The Mudcat Café TM
Thread #48920 Message #737189
Posted By: GUEST,MCP
26-Jun-02 - 04:10 AM
Thread Name: Origins: Charlie O Charlie
Subject: RE: Help: Charlie O Charlie
The Greig-Duncan versions come in under the title Pitgair, 7 versions (A-G), all but the last with tunes. The A version has 2 extra verses, the B version all but the last verse, when comared to the Ord version. (I'll put up the A version later when I've a bit more time later).(And as Malcolm says the McColl trancription has its moments!)

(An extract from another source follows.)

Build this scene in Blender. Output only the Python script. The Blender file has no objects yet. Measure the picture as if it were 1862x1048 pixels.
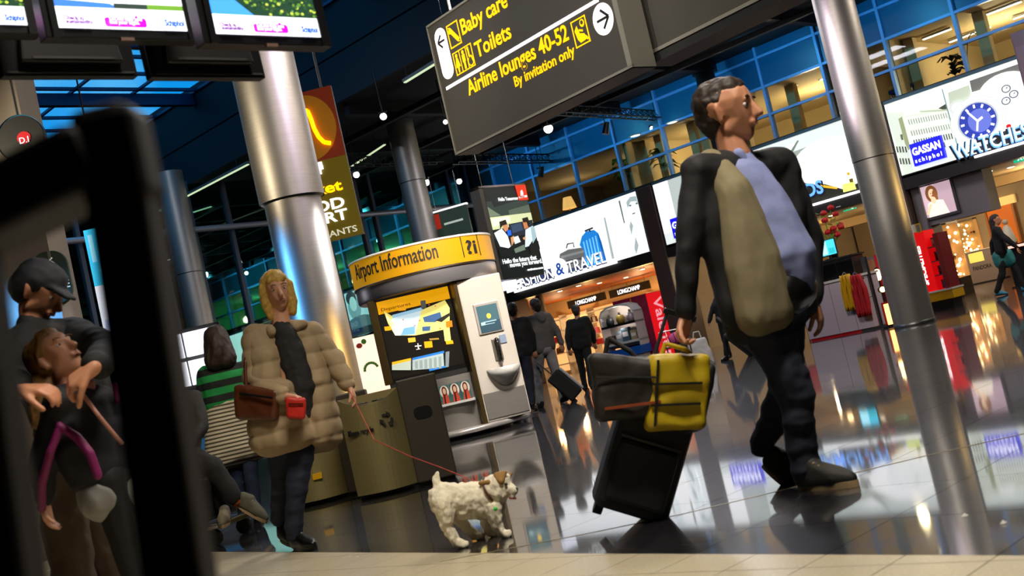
import bpy, bmesh, math, random
from math import sin, cos, pi, radians, sqrt
from mathutils import Vector, Matrix, noise
random.seed(7)
SC = bpy.context.scene
COL = SC.collection
V = Vector
# ------------------------------------------------------------------ camera
F_PX, PITCH, ROLL, EYE = 2106.0, radians(3.61), radians(13.0), 0.82
_F = V((0, cos(PITCH), sin(PITCH)))
_R0, _U0 = V((1, 0, 0)), V((0, -sin(PITCH), cos(PITCH)))
_U = _U0 * cos(ROLL) + _R0 * sin(ROLL)
_R = _R0 * cos(ROLL) - _U0 * sin(ROLL)
CAM = V((0, 0, EYE))
cd = bpy.data.cameras.new('camera')
cam = bpy.data.objects.new('camera', cd)
COL.objects.link(cam)
cam.matrix_world = Matrix(((_R.x, _U.x, -_F.x, 0), (_R.y, _U.y, -_F.y, 0), (_R.z, _U.z, -_F.z, EYE), (0, 0, 0, 1)))
cd.sensor_width = 36.0
cd.lens = 36.0 * F_PX / 1862.0
cd.clip_start, cd.clip_end = 0.05, 300
cd.dof.use_dof = True
cd.dof.focus_distance = 12.0
cd.dof.aperture_fstop = 4.0
SC.camera = cam
# ------------------------------------------------------------------ sky at dusk, exposure
wd = bpy.data.worlds.new('dusk')
SC.world = wd
wd.use_nodes = True
bg = wd.node_tree.nodes['Background']
_tc = wd.node_tree.nodes.new('ShaderNodeTexCoord'); _n = wd.node_tree.nodes.new('ShaderNodeTexNoise'); _n.inputs['Scale'].default_value = 7; _n.inputs['Detail'].default_value = 5
_r = wd.node_tree.nodes.new('ShaderNodeValToRGB'); _r.color_ramp.elements[0].position = .42; _r.color_ramp.elements[1].position = .75
_r.color_ramp.elements[0].color = (0.006, 0.34, 0.82, 1); _r.color_ramp.elements[1].color = (0.25, 0.75, 1.0, 1)
wd.node_tree.links.new(_tc.outputs['Generated'], _n.inputs['Vector']); wd.node_tree.links.new(_n.outputs['Fac'], _r.inputs[0]); wd.node_tree.links.new(_r.outputs[0], bg.inputs[0])
bg.inputs[0].default_value = (0.006, 0.37, 0.85, 1)
bg.inputs[1].default_value = 1.1
vs = SC.view_settings
vs.view_transform = 'Standard'; vs.look = 'None'; vs.gamma = 1.0; vs.use_curve_mapping = False
vs.exposure = 0.0
cy = SC.cycles
cy.use_denoising = True
cy.max_bounces = 7; cy.diffuse_bounces = 3; cy.glossy_bounces = 4; cy.transmission_bounces = 4; cy.transparent_max_bounces = 10
cy.sample_clamp_indirect = 3.0
cy.caustics_reflective = False; cy.caustics_refractive = False

def lin(c):
    c = c / 255.0
    return c / 12.92 if c <= 0.04045 else ((c + 0.055) / 1.055) ** 2.4
def hx(h):
    return tuple(lin(int(h[i:i + 2], 16)) for i in (0, 2, 4))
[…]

The notes state: "This is [a] Banffshire song, and of comparatively recent date. Pitgair is a farm in the parish of Gamrie, and the characters referred to - the chief ones at least, can be identified. The song, unsurpassed among local pastorals, for simplicity and natural truth, is said to have been written by a man named Shaw, who was long beadle at Alvah and had considerable local reputation as a rhymer and as a character...."(G.Ob 51) ."We do not as a rule set much store by traditions as to authorship.When they merely give us the name of a man otherwise unknown, even should the information be true, we have got vox et praeterea nihil. But Shaw is credited with other local songs, such as [316]"Mrs Greig of Sandlaw" and "Lucky Duff"[373 Brunties]"(G. Folk Songs in Buchan p75)..."It seems that [Shaw] published a booklet of verse. Mr. Ord says he once had a copy, but gave it away, and never got it back. He remembers some of the songs that were in it, and has heard Shaw himself sing some of them; but never "O Charlie, O Charlie", adding, however, that he never heard anyone dispute Shaw's claim to it, and calling attention to the fact that Shaw's own name occurs in the song" (G Ob 102). The "old Andrew Kindness" mentioned in the song is likely to be the man of this name who was sixty-six in 1881. Isabella Gray, also mentioned, was thirty-four in the same year (Cen E.B., Gamrie, 1881). Greig notes at Argo 3.13 that "Spence senior [ie Thomas Spence] knew Shaw etc, Colliehill and A.Kindness".